Work required
From the line that includes "1334 pixels high." to the last line of the records, inclusive, repeat each line exactly.

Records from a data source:
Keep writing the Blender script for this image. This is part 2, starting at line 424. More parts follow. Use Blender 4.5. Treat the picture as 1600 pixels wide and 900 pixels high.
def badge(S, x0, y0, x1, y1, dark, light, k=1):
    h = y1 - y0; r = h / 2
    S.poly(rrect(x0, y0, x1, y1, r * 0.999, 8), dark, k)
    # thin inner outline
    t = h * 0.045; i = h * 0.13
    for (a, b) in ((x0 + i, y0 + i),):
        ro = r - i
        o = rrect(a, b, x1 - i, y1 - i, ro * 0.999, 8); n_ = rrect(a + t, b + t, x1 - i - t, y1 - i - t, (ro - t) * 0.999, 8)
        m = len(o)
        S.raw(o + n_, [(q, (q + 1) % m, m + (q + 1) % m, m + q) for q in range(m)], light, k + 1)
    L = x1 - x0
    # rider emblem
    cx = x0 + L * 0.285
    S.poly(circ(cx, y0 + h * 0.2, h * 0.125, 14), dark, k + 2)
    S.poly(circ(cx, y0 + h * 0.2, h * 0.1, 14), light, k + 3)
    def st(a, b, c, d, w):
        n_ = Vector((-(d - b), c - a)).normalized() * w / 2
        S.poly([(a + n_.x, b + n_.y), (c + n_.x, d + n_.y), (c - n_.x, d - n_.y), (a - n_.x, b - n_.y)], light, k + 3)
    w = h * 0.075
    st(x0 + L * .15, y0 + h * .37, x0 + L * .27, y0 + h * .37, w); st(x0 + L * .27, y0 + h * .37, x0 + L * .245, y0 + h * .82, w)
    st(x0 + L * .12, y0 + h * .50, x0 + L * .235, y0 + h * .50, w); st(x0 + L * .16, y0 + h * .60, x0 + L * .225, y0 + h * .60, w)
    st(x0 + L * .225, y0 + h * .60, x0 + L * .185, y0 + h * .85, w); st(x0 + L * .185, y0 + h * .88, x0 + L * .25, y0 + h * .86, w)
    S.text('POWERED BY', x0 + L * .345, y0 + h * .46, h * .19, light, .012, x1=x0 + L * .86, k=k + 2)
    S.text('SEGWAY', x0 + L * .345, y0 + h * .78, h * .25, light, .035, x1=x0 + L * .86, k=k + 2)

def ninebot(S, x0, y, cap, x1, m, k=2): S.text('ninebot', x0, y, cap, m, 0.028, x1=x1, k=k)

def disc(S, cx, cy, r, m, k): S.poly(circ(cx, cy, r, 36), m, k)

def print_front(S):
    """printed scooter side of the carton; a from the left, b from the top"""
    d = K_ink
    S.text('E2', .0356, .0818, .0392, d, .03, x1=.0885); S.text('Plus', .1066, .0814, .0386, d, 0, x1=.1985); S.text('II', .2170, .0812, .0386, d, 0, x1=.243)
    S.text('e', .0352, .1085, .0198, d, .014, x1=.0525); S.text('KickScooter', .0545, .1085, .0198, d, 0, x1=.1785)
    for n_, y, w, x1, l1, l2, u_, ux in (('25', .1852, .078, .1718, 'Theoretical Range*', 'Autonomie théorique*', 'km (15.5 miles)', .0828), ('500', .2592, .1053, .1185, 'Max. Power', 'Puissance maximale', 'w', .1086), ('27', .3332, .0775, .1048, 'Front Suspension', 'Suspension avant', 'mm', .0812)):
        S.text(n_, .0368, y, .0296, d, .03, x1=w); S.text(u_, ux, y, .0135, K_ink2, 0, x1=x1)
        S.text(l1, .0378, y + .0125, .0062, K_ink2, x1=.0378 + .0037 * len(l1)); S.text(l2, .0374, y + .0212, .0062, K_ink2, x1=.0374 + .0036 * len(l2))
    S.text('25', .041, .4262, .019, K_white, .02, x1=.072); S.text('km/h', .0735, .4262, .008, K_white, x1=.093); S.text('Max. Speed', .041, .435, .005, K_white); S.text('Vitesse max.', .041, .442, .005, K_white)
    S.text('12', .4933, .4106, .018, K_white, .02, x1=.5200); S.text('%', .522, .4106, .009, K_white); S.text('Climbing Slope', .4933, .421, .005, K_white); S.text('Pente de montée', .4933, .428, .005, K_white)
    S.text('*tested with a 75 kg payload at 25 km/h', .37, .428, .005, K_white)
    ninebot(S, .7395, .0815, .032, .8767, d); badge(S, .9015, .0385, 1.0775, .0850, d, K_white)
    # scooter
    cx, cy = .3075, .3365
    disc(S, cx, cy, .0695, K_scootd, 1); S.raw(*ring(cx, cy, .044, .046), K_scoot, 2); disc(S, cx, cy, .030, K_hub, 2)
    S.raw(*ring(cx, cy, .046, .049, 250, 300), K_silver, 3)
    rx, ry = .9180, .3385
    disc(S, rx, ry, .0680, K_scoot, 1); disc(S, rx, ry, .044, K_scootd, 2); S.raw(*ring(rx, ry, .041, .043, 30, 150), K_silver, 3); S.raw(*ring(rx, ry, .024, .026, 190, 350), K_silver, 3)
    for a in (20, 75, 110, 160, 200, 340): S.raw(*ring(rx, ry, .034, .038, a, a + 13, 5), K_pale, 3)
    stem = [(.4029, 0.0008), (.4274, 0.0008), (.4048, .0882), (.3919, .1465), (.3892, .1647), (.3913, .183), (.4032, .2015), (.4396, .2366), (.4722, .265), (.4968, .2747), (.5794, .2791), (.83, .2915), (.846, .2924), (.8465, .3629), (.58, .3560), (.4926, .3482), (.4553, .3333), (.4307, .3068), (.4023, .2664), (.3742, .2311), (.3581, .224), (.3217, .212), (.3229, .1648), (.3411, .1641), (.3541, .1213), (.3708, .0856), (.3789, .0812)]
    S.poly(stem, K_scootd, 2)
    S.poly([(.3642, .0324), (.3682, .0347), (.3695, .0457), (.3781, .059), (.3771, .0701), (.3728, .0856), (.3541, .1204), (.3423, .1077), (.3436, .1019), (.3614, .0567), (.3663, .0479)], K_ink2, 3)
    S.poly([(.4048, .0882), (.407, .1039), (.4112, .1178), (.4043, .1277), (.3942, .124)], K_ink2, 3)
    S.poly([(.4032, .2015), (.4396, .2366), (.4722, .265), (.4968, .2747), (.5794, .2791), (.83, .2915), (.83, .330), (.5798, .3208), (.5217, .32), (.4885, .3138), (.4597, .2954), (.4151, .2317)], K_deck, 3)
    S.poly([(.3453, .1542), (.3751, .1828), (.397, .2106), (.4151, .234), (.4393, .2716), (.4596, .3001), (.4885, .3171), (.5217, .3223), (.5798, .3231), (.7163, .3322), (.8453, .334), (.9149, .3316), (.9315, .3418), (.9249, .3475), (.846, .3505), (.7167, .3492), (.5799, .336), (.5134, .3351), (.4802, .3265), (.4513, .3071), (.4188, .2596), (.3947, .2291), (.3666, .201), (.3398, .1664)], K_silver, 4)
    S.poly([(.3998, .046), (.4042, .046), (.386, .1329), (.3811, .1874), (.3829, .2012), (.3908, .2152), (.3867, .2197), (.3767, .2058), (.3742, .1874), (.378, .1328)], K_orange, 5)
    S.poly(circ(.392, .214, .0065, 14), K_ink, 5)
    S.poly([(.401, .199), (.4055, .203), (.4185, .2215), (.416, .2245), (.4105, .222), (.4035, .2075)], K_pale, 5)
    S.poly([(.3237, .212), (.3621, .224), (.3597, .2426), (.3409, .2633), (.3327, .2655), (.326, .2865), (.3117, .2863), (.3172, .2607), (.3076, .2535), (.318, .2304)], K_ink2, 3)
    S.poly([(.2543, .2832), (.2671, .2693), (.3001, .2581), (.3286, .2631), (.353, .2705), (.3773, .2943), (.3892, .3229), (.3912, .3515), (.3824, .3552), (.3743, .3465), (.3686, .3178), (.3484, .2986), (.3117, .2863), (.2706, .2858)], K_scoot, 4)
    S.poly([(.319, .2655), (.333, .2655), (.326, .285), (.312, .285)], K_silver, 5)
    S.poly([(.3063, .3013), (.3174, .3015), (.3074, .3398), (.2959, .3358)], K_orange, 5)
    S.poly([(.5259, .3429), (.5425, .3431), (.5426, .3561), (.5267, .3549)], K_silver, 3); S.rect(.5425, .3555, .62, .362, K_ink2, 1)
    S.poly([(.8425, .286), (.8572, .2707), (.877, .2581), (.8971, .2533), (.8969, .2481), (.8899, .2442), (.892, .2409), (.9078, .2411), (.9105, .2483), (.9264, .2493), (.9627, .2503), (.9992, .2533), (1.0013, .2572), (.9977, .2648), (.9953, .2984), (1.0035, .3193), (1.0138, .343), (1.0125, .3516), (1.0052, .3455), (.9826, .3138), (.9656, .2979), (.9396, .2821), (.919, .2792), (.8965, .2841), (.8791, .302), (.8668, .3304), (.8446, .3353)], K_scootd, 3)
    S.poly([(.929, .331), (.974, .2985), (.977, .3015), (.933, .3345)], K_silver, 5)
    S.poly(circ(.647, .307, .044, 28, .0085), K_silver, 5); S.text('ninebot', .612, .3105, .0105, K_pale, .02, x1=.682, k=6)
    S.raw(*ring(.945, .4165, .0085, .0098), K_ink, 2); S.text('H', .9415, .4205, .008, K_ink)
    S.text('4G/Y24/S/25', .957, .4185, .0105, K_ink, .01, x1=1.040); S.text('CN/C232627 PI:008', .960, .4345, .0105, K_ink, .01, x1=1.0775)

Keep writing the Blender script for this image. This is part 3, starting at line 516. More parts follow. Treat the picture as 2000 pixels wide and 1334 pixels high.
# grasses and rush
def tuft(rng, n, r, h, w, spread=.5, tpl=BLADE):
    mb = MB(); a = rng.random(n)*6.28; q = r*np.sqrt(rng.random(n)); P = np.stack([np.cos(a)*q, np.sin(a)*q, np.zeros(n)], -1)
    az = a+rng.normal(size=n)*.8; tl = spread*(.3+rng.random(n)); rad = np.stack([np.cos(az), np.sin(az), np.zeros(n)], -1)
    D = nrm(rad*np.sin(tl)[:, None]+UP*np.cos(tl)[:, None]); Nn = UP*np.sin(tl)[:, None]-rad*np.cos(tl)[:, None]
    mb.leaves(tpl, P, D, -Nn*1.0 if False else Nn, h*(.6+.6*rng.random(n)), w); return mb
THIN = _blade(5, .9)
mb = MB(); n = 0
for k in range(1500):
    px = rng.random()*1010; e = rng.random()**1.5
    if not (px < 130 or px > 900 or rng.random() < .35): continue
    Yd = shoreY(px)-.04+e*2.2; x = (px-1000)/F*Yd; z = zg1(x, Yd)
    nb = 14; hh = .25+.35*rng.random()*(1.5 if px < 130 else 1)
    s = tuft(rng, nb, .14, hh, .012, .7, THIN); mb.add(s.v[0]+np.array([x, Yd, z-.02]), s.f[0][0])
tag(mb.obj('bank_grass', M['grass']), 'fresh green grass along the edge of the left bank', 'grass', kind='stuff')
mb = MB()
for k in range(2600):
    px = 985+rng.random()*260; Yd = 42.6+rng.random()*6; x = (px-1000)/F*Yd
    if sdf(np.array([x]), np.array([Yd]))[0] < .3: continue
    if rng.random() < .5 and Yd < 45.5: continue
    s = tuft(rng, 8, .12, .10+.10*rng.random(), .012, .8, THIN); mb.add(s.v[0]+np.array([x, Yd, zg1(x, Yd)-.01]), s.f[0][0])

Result
Keep writing the Blender script for this image. This is part 3, starting at line 516. More parts follow. Treat the picture as 2000 pixels wide and 1334 pixels high.
# grasses and rush
def tuft(rng, n, r, h, w, spread=.5, tpl=BLADE):
    mb = MB(); a = rng.random(n)*6.28; q = r*np.sqrt(rng.random(n)); P = np.stack([np.cos(a)*q, np.sin(a)*q, np.zeros(n)], -1)
    az = a+rng.normal(size=n)*.8; tl = spread*(.3+rng.random(n)); rad = np.stack([np.cos(az), np.sin(az), np.zeros(n)], -1)
    D = nrm(rad*np.sin(tl)[:, None]+UP*np.cos(tl)[:, None]); Nn = UP*np.sin(tl)[:, None]-rad*np.cos(tl)[:, None]
    mb.leaves(tpl, P, D, -Nn*1.0 if False else Nn, h*(.6+.6*rng.random(n)), w); return mb
THIN = _blade(5, .9)
mb = MB(); n = 0
for k in range(1500):
    px = rng.random()*1010; e = rng.random()**1.5
    if not (px < 130 or px > 900 or rng.random() < .35): continue
    Yd = shoreY(px)-.04+e*2.2; x = (px-1000)/F*Yd; z = zg1(x, Yd)
    nb = 14; hh = .25+.35*rng.random()*(1.5 if px < 130 else 1)
    s = tuft(rng, nb, .14, hh, .012, .7, THIN); mb.add(s.v[0]+np.array([x, Yd, z-.02]), s.f[0][0])
tag(mb.obj('bank_grass', M['grass']), 'fresh green grass along the edge of the left bank', 'grass', kind='stuff')
mb = MB()
for k in range(2600):
    px = 985+rng.random()*260; Yd = 42.6+rng.random()*6; x = (px-1000)/F*Yd
    if sdf(np.array([x]), np.array([Yd]))[0] < .3: continue
    if rng.random() < .5 and Yd < 45.5: continue
    s = tuft(rng, 8, .12, .10+.10*rng.random(), .012, .8, THIN); mb.add(s.v[0]+np.array([x, Yd, zg1(x, Yd)-.01]), s.f[0][0])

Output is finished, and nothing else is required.